Re: low-latency patches

From: Robert Love (rml@tech9.net)
Date: Sat Oct 06 2001 - 20:12:34 EST


On Sat, 2001-10-06 at 02:46, Andrew Morton wrote:
> [...]
> > My questions are:
> > 1) Which of these two projects has better latency performance? Has anyone
> > benchmarked them against each other?
>
> I haven't seen any rigorous latency measurements on Rob's stuff, and
> I haven't seriously measured the reschedule-based patch for months. But
> I would expect the preempt patch to perform significantly worse because
> it doesn't attempt to break up the abovementioned long-held locks. (It can
> do so, though - a straightforward adaptation of the reschedule patch's
> changes will fix it).

We've gotten some great benchmarks (I originally asked all the users for
them), I would be happy to send some your way if I can dig them up.

Basically we saw average latency drop to under 5ms; 1ms in many cases.
Worst-case latency tended to be around 50ms, but we have measured locks
(using the preempt-stats) which are still in the way-to-long range.

I think preemption is a very natural and clean solution the problem --
its the way things should just be, anyhow.

Nonetheless, running a lock-breaking patch on top of preemption is
interesting. I am looking into doing this with the lock times I have
collected.

> > 2) Will either of these ever be merged into Linus' kernel (2.5?)
>
> Controversial. My vague feeling is that they shouldn't.
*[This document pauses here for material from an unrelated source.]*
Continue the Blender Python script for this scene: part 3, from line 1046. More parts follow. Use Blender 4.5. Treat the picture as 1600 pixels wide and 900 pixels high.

Here's
> why:
>
> The great majority of users and applications really only need
> a mostly-better-than-ten-millisecond latency. This gives good
> responsiveness for user interfaces and media streaming. This
> can trivially be achieved with the current kernel via a thirty line
> patch (which _should_ be applied to 2.4.x. I need to get off my
> butt).
>
> But the next rank of applications - instrumentation, control systems,
> media production sytems, etc require 500-1000 usec latencies, and
> the group of people who require this is considerably smaller. And their
> requirements are quite aggressive. And maintaining that performance
> with either approach is a fair bit of work and impacts (by definition)
> the while kernel. That's all an argument for keeping it offstream.

With preemption, we can gain the <10ms that most "regular" users want.
Without it, we don't have it.

With preemption, we can come super close to the 0.5-1ms latency (on
average) the specialized groups list want. With preemption and perhaps
some other work (something akin to your low-latency patch) we can
achieve it for sure ... perhaps better.

If we can achieve such great results, and keep throughput low, and do it
with such little complexity -- of course, after we prove all this -- why
not merge it? Anyhow, its a configure option!